**WHAT YOU WILL DO**. Return, without pictures, the lines from the start of the data through the one that contains "S = bpy.context.scene; COL = S.collection".
[begin SOURCE DATA]
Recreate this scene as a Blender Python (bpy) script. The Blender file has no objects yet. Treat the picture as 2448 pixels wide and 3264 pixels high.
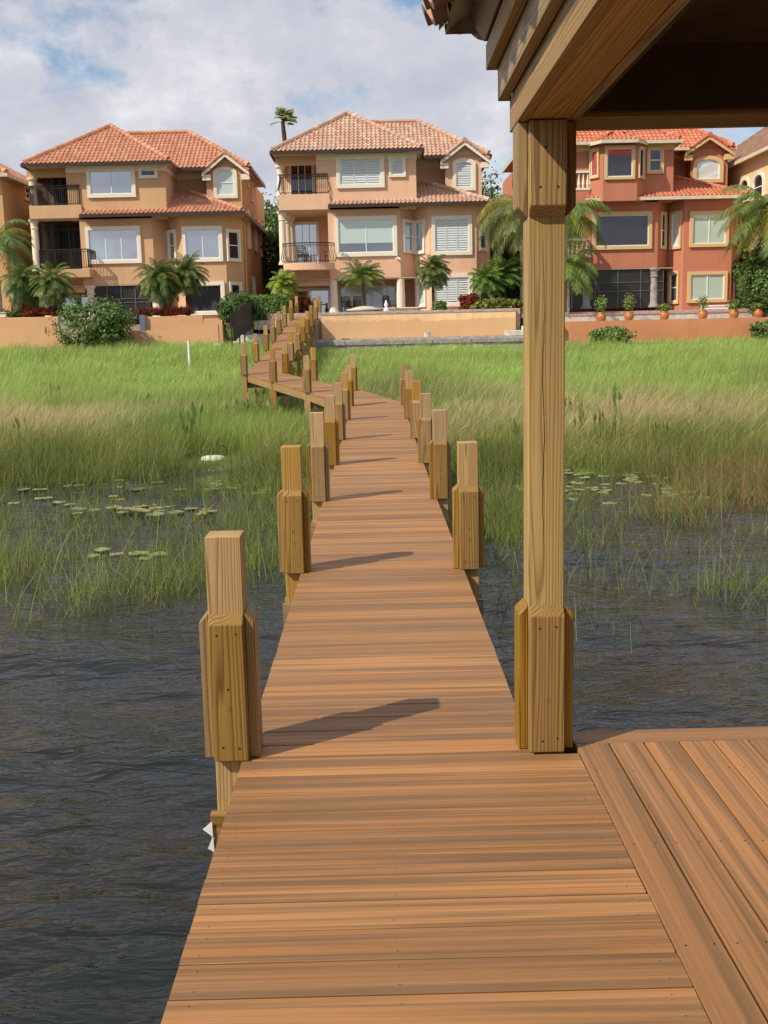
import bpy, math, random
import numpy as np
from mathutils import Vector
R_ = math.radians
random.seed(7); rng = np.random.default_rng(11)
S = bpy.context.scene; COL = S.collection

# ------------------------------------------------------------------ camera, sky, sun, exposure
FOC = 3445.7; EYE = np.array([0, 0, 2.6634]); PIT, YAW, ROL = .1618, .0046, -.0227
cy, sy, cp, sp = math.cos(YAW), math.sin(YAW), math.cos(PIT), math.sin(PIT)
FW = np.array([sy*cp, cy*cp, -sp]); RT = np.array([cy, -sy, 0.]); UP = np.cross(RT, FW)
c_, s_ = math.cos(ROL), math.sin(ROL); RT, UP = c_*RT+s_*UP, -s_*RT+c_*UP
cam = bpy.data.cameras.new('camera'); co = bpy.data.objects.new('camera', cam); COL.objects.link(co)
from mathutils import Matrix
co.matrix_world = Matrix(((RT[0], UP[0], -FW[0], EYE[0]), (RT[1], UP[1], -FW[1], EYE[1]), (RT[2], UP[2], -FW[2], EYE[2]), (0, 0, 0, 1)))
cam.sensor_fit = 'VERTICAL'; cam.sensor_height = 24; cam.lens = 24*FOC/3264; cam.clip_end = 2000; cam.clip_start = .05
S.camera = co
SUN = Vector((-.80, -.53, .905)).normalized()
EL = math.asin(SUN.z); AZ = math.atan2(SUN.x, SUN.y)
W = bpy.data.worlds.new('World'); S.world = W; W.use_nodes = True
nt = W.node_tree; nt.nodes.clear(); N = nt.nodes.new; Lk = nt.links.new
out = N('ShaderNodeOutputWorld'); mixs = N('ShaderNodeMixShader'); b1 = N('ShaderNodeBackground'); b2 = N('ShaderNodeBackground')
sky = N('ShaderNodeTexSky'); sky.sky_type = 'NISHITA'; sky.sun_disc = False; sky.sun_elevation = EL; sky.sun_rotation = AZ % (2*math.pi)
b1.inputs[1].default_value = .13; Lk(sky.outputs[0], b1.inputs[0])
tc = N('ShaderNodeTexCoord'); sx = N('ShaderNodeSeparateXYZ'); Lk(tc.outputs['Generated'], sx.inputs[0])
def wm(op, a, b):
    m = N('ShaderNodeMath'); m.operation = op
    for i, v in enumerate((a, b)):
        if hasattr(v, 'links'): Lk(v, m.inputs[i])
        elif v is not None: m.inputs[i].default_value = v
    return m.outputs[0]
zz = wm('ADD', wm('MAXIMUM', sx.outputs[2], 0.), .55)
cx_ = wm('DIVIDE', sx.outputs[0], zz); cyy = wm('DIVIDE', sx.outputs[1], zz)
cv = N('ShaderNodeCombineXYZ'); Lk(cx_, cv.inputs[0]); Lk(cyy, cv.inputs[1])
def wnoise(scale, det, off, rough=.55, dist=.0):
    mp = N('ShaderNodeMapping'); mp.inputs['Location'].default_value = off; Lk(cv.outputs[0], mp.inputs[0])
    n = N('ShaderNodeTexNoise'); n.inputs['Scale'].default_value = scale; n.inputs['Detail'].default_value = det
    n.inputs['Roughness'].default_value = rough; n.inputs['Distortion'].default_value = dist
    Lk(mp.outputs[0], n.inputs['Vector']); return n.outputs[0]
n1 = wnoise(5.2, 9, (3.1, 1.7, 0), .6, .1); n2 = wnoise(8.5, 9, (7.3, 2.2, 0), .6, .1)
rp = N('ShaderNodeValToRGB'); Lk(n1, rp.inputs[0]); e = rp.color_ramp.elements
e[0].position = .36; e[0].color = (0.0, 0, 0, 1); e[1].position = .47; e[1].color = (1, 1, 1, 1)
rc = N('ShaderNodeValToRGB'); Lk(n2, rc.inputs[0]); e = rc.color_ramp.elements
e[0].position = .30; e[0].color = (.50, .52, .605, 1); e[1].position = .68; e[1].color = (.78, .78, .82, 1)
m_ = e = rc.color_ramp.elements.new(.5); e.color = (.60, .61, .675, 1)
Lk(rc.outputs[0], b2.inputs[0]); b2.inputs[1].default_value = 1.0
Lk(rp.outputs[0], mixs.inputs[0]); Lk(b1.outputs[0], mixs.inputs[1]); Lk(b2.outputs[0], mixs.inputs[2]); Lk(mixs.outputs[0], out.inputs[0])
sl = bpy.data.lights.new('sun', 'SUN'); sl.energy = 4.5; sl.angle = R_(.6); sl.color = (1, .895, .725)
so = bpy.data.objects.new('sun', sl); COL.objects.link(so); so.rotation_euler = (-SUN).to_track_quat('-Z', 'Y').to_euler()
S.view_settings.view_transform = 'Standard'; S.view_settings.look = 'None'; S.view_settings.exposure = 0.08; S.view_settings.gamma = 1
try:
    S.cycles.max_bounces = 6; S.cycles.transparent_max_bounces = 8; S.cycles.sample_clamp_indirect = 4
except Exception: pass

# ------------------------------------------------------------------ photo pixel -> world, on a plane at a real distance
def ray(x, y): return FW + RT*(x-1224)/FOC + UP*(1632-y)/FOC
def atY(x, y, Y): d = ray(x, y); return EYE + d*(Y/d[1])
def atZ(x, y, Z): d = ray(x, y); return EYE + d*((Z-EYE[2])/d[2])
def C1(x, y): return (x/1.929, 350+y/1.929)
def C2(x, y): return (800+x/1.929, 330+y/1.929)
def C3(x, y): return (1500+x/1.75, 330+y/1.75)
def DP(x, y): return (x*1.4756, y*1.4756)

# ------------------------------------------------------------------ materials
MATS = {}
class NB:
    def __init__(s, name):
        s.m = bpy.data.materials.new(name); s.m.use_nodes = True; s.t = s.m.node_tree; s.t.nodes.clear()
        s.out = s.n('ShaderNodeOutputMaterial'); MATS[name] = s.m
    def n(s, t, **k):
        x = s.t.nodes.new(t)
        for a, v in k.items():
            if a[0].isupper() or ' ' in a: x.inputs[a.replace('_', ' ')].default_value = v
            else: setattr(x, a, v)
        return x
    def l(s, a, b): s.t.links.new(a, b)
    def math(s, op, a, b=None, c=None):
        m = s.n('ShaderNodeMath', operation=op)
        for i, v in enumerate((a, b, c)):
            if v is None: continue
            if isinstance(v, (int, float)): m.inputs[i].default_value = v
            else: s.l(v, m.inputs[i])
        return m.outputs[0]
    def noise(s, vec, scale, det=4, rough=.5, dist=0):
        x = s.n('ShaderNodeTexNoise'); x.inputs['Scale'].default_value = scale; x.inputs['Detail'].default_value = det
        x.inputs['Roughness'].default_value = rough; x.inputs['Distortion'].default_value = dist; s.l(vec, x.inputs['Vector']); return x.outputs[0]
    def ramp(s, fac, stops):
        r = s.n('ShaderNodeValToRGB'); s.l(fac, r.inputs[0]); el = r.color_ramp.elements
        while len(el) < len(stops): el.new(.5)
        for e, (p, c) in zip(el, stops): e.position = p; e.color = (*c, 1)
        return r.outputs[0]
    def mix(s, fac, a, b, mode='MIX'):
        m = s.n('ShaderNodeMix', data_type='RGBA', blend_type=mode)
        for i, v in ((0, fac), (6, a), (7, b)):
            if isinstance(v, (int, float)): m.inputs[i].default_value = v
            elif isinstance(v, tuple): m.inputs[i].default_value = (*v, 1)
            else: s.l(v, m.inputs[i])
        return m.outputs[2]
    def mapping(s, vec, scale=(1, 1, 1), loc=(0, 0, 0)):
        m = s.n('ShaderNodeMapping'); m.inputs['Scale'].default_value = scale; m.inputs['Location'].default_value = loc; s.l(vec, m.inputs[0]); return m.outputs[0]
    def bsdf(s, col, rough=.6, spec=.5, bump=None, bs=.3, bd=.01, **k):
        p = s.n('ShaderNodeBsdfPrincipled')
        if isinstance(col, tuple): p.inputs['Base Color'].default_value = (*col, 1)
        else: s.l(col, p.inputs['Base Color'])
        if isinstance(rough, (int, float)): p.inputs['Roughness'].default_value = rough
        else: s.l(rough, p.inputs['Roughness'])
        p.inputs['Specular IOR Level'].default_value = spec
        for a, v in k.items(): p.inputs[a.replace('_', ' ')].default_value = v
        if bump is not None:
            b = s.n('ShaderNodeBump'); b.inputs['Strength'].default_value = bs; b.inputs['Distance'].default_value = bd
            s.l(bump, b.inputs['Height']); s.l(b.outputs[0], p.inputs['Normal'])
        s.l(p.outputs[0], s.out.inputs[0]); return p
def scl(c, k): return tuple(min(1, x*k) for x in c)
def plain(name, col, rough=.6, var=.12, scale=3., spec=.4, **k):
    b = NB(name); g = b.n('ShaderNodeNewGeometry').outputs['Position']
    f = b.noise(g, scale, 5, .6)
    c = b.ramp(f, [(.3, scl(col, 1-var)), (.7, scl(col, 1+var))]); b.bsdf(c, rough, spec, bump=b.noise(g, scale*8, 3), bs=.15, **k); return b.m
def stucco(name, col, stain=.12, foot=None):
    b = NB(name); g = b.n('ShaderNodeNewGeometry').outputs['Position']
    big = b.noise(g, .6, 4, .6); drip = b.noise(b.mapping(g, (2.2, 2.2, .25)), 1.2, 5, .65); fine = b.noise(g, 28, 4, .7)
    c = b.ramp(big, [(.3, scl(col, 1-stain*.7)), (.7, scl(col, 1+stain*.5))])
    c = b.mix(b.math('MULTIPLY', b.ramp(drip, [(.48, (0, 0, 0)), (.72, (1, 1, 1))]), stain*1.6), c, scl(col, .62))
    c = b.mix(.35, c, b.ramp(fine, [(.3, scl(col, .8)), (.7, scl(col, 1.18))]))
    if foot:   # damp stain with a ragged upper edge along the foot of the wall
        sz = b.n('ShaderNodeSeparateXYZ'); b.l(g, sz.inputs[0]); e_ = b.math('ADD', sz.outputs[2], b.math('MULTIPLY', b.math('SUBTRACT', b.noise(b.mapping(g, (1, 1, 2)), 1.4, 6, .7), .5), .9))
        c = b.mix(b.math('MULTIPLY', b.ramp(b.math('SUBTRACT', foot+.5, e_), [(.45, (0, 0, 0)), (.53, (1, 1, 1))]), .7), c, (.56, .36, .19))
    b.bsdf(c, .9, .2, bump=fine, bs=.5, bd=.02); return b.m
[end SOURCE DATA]
**RESPONSE**.
Recreate this scene as a Blender Python (bpy) script. The Blender file has no objects yet. Treat the picture as 2448 pixels wide and 3264 pixels high.
import bpy, math, random
import numpy as np
from mathutils import Vector
R_ = math.radians
random.seed(7); rng = np.random.default_rng(11)
S = bpy.context.scene; COL = S.collection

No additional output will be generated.